Their elation was short lived. A few hours later, Barrett contacted Guasti to inform him he’d received a Digital Millennium Copyright Act (DMCA) notice, claiming that AM2R infringed on Nintendo’s intellectual property and requesting that the project be taken down.”Our webhost, Softlayer, got the notice on Saturday,” Barrett explained. “Softlayer contacted our admin. Our admin forwarded the notice to us the following day, and we took down the file. I verified the notice was real by calling the law firm using the contact information we were given.”
Unfortunately, the DMCA issued to sites hosting AM2R was no joke. Admins at Metroid Database traced the notice to its source: Miller Nash, a law firm representing Nintendo.
On August 9, three days after AM2R‘s release and subsequent takedown, he posted a blog informing fans that he would continue development. He chose to press on as much for his team of contributors as much for himself. “They have their drama, their life stuff. Even then, they feel responsibility to jump on board on this passion project made by some dude who’s nobody and lives in some other country.
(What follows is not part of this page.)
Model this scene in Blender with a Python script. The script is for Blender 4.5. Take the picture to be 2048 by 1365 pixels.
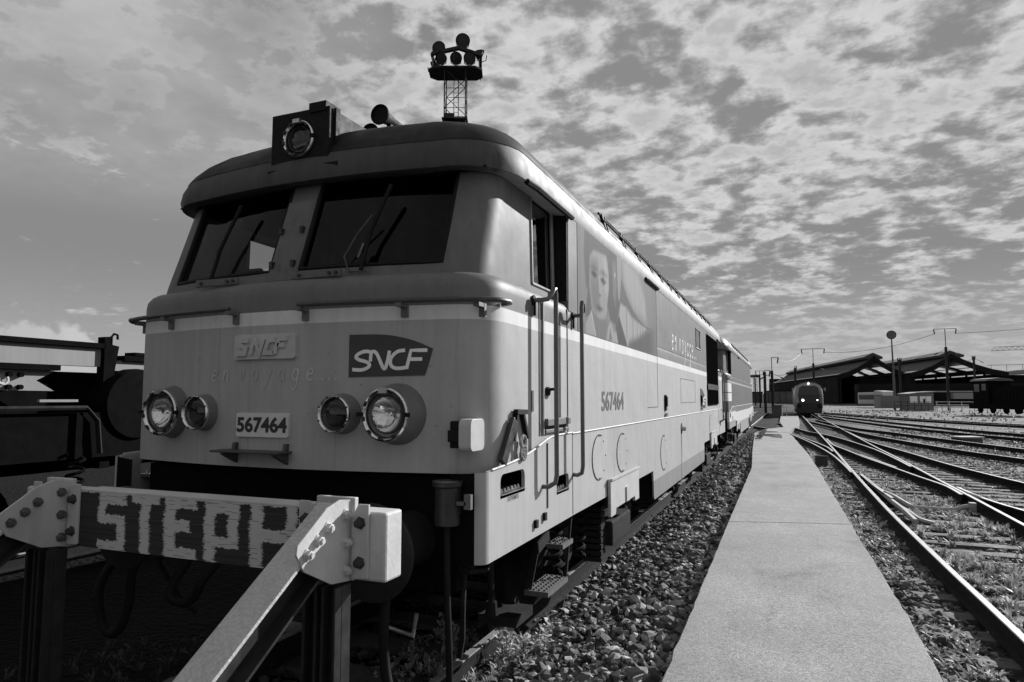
import bpy, bmesh, math, random
import numpy as np
from mathutils import Vector, Matrix
from mathutils.geometry import tessellate_polygon

for o in list(bpy.data.objects): bpy.data.objects.remove(o)
random.seed(7); rng = np.random.default_rng(7)
S = bpy.context.scene
COL = S.collection
R = math.radians

# ------------------------------------------------------------------ camera
cam = bpy.data.cameras.new('camera'); cam.sensor_width = 36; cam.lens = 1340/2048*36
cam.clip_start = .05; cam.clip_end = 3000
camo = bpy.data.objects.new('camera', cam); COL.objects.link(camo)
camo.location = (0, 0, 1.88); camo.rotation_euler = (R(90+4.8415), 0, R(22.1707))
S.camera = camo

# ------------------------------------------------------------------ light
SUN_AZ, SUN_EL = 29.0, 25.0          # azimuth from +Y towards +X
saz, sel = R(SUN_AZ), R(SUN_EL)
sd = Vector((math.sin(saz)*math.cos(sel), math.cos(saz)*math.cos(sel), math.sin(sel)))
sun = bpy.data.lights.new('sun', 'SUN'); sun.energy = 5.0; sun.angle = R(.53); sun.color = (1, 1, 1)
suno = bpy.data.objects.new('sun', sun); COL.objects.link(suno)
suno.rotation_euler = sd.to_track_quat('Z', 'Y').to_euler(); suno.location = (30, 30, 40)

W = bpy.data.worlds.new('World'); S.world = W; W.use_nodes = True
S.view_settings.view_transform = 'Standard'; S.view_settings.look = 'None'
S.view_settings.exposure = .5; S.view_settings.gamma = 1; S.view_settings.use_curve_mapping = False


class NT:
    """small helper for node trees"""
    def __init__(s, tree): s.t = tree; s.n = tree.nodes; s.l = tree.links
    def node(s, typ, **kw):
        n = s.n.new(typ)
        for k, v in kw.items(): setattr(n, k, v)
        return n
    def put(s, sock, v):
        if isinstance(v, bpy.types.NodeSocket): s.l.new(v, sock)
        elif isinstance(v, bpy.types.Node): s.l.new(v.outputs[0], sock)
        elif v is not None:
            if sock.type == 'RGBA' and isinstance(v, (int, float)): v = (v, v, v, 1)
            sock.default_value = v
    def m(s, op, a, b=None, c=None, clamp=False):
        n = s.node('ShaderNodeMath', operation=op, use_clamp=clamp)
        s.put(n.inputs[0], a)
        if b is not None: s.put(n.inputs[1], b)
        if c is not None: s.put(n.inputs[2], c)
        return n.outputs[0]
    def mr(s, v, a, b, c=0., d=1., smooth=True):
        n = s.node('ShaderNodeMapRange', interpolation_type='SMOOTHSTEP' if smooth else 'LINEAR')
        for i, x in enumerate((v, a, b, c, d)): s.put(n.inputs[i], x)
        return n.outputs[0]
    def mix(s, f, a, b):
        n = s.node('ShaderNodeMix', data_type='FLOAT')
        s.put(n.inputs[0], f); s.put(n.inputs[2], a); s.put(n.inputs[3], b)
        return n.outputs[0]
    def noise(s, vec, scale, detail=4, rough=.5, dist=0., out=0):
        n = s.node('ShaderNodeTexNoise')
        if vec is not None: s.put(n.inputs['Vector'], vec)
        n.inputs['Scale'].default_value = scale; n.inputs['Detail'].default_value = detail
        n.inputs['Roughness'].default_value = rough; n.inputs['Distortion'].default_value = dist
        return n.outputs[out]
    def vscale(s, vec, sc):
        n = s.node('ShaderNodeVectorMath', operation='MULTIPLY'); s.put(n.inputs[0], vec); n.inputs[1].default_value = sc
        return n.outputs[0]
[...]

They believe in this project,” he said.
True to his word, Guasti rolled out an update in mid-August. But a few weeks later on September 1, Nintendo answered back: Guasti, not a third-party like Metroid Database, received a DMCA in his personal email address. No longer willing to risk flying under the radar, he announced on Twitter that AM2R 1.1 would be the final update. Nintendo has not responded to our request for comment on AM2R or the DMCA takedown.
Guasti’s frustration and melancholy at his decade-long effort being expunged lasted only as long as it took him to realize that nothing had really been expunged. AM2R is out there—no longer hosted by Metroid Database and his blog, but on torrent sites where fans passionate about the game can propagate it. He can’t host it, but anyone interested can find it, and to Guasti, that’s what matters.
“Things may not have turned exactly how I wanted, but knowing that people are enjoying a faithful Metroid experience fills me with joy. It makes every hour of dev time worth it.”